Tuesday, December 1, 2009

Number Exchange...

So, what do you do when you are attracted to someone and you aren't really sure of what to say? Do you ask for their number or offer yours? Of course you don't! You have to sit back and examine the situation. Spark casual conversation and get to know the other person. If nervousness kicks in just smile and say something! The worst thing you could do in a situation like this is remain silent. Be witty, tell a joke, offer a compliment, just do something! Nine times out of ten the other person is probably experiencing the same nervousness so someone has to break the ice.

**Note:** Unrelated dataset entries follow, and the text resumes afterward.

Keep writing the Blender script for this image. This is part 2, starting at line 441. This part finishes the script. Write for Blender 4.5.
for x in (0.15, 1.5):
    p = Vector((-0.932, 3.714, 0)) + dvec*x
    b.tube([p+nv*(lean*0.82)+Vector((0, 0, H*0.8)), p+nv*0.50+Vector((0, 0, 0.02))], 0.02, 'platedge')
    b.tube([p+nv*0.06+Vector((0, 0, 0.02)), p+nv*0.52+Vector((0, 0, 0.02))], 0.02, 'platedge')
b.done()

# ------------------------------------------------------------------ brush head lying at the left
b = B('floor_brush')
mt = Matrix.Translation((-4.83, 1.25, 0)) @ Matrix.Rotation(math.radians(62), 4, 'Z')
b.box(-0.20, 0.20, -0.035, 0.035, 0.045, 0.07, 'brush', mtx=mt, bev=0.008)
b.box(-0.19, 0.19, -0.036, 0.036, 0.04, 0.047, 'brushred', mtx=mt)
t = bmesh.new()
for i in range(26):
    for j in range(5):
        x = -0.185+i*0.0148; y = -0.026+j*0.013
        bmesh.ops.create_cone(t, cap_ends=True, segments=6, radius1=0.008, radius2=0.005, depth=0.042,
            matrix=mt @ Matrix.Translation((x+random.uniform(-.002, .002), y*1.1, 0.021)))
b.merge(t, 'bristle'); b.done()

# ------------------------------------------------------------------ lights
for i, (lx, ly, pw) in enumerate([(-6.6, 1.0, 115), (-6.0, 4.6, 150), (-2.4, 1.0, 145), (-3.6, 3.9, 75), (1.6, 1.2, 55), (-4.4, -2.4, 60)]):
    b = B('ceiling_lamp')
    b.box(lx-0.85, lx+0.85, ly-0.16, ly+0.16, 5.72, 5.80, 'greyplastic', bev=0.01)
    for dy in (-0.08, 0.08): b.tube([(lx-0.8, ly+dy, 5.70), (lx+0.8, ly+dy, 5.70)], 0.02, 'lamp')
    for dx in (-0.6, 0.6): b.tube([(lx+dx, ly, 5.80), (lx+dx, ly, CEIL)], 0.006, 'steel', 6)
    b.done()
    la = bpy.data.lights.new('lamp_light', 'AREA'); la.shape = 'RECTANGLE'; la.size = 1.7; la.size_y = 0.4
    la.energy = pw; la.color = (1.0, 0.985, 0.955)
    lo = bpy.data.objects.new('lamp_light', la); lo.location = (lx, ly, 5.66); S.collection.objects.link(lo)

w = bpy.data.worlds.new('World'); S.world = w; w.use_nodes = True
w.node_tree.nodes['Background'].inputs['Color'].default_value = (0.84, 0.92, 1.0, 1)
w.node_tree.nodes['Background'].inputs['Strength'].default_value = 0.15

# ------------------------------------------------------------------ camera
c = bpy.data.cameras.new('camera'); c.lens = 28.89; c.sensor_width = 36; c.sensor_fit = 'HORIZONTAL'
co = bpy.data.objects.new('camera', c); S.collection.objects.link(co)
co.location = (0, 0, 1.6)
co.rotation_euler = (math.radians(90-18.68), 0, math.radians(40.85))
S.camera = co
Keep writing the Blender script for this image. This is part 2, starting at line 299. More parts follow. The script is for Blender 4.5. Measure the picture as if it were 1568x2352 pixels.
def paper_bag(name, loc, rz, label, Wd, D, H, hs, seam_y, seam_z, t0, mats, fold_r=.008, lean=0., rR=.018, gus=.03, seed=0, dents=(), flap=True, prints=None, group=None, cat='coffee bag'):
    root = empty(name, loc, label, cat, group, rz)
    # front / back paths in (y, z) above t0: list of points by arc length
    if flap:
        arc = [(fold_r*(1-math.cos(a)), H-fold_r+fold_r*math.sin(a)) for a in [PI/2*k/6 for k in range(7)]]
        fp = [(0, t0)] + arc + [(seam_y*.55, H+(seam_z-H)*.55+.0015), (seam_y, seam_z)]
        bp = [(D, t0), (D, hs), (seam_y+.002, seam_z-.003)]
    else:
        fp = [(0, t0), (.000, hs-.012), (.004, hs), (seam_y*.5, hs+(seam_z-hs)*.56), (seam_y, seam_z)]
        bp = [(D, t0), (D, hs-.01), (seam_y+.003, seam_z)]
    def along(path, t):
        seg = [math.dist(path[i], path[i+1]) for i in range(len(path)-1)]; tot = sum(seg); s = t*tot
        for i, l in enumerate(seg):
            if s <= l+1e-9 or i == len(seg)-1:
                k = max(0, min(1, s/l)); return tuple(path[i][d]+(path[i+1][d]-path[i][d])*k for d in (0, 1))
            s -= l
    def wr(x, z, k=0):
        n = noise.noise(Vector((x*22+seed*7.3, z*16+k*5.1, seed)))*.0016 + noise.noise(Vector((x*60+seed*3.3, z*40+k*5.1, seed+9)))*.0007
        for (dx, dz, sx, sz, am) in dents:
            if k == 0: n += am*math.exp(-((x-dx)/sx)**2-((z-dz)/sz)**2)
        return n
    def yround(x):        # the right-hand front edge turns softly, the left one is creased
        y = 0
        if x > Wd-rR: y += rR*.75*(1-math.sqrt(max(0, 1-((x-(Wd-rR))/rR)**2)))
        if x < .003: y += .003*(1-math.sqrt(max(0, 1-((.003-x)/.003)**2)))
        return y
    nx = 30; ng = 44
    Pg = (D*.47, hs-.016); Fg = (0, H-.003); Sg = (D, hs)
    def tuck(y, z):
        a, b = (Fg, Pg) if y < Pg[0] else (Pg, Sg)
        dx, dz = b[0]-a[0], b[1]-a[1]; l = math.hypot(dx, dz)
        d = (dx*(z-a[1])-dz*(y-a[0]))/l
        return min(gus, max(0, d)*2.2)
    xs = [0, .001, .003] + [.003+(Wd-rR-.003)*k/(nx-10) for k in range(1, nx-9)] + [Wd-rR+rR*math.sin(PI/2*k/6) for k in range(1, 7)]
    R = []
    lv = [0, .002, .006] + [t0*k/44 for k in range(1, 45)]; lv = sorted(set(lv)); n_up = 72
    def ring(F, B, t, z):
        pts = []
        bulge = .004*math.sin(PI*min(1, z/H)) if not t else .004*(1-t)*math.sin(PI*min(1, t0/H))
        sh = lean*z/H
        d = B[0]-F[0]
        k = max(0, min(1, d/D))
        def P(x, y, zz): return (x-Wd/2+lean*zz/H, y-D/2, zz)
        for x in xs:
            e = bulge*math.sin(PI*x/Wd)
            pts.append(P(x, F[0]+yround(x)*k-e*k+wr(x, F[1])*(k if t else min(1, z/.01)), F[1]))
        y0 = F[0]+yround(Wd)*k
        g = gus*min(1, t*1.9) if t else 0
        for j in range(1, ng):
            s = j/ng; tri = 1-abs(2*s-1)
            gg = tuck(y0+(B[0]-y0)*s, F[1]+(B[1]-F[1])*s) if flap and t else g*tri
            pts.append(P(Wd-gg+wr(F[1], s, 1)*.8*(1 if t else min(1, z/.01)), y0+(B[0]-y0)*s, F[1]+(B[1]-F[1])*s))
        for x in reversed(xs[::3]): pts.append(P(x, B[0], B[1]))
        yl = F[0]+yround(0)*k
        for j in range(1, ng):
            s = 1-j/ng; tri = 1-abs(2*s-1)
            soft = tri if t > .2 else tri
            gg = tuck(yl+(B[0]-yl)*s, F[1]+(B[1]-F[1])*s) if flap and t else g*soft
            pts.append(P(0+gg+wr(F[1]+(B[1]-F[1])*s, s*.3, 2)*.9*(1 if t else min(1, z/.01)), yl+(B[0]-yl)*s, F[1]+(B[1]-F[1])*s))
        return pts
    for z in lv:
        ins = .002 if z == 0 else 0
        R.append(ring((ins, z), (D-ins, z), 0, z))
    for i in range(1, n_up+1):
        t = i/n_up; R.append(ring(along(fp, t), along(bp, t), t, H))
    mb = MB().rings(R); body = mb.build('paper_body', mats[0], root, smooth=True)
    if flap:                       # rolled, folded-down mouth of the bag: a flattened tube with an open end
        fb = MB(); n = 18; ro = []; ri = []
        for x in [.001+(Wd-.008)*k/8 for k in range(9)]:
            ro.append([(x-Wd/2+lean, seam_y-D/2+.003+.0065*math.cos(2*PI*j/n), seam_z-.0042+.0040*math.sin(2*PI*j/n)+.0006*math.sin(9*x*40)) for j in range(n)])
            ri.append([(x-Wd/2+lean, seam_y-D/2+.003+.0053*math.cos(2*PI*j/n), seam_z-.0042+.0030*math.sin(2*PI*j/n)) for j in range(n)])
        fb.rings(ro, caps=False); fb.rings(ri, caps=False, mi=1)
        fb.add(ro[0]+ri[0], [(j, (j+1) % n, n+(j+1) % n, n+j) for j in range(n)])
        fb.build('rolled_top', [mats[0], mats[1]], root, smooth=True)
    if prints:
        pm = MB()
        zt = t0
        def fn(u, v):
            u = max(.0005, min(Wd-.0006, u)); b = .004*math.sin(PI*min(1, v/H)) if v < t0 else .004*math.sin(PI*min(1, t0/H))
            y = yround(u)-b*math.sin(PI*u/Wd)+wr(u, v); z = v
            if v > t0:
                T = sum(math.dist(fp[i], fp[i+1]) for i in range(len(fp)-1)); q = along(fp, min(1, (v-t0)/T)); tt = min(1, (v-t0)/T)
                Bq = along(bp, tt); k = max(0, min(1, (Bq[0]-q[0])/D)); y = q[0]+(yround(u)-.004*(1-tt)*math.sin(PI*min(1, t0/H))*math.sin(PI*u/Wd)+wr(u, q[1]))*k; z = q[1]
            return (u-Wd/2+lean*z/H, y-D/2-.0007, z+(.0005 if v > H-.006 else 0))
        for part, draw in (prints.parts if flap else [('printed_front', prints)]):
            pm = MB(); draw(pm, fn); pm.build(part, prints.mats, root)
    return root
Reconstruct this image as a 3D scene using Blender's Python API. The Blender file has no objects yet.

You may ask how do I approach someone who is out of my league? What’s out of your league? The only person that determines who you can and can't have is YOU! Don't try to be too direct too soon. Become friends with the other person and get to know their likes and dislikes and what they do and don't do and just a little bit about them. Make sure that you have something in common with them so that you'll always have something to talk about. If you can't hold a conversation in person or via the internet for that matter, what makes you think that you'll be able to keep their attention in a relationship?
Ladies, sometimes men just want to get to know a little about you before they ask for your number. They want to make sure that you're interesting enough to keep their attention mentally, not just physically. Therefore ladies do not direct the conversation towards sex. If you do this the only thing that the man will come to you for is sex and he will continue to pursue someone who is not as easy as you are. Remember, men love to chase you. Don't make it too easy for them but don't play games either. If you want sex then go for it but prepared to be labeled.
Guys, women can not read your mind so say what you mean and don't talk in circles. Don't offer up hints because we won't read into them. If you are interested then give her your number, and then if she shares interest she will call. If you are serious then show her how serious you are by giving her an open line of communication. A real woman will give her honest opinion up front... if she is interested you will know it. Also, don't try to spit game at us... we HATE IT! But, don't lead us on either. If you have no intention of getting to know who we are and what we are about then don't entertain our conversation and ask open ended questions.
Playing games gets us nowhere so why not just come out and say what's on your mind? If you are interested in someone whether you are male or female let them know, otherwise you will walk around questioning yourself and their motives which is added stress that you don't need. Also, don't read too much into the situation. Sometimes people just want someone to talk to and have no interest in a romantic or intimate relationship. Sometimes men generally just want a friendship, but I can't really say the same for ladies.
It's really all about confidence. If you are that anxious to get to know EVERYTHING about someone then go for it... ask for their number and get shot down. The best thing to do is to let whatever is going to happen... happen. If you force something on someone you may mess up whatever it is that could have taken place. If it doesn't fit, it doesn't fit. Ladies and gentlemen, all I’m saying is that before you exchange numbers... think about what you are really asking for.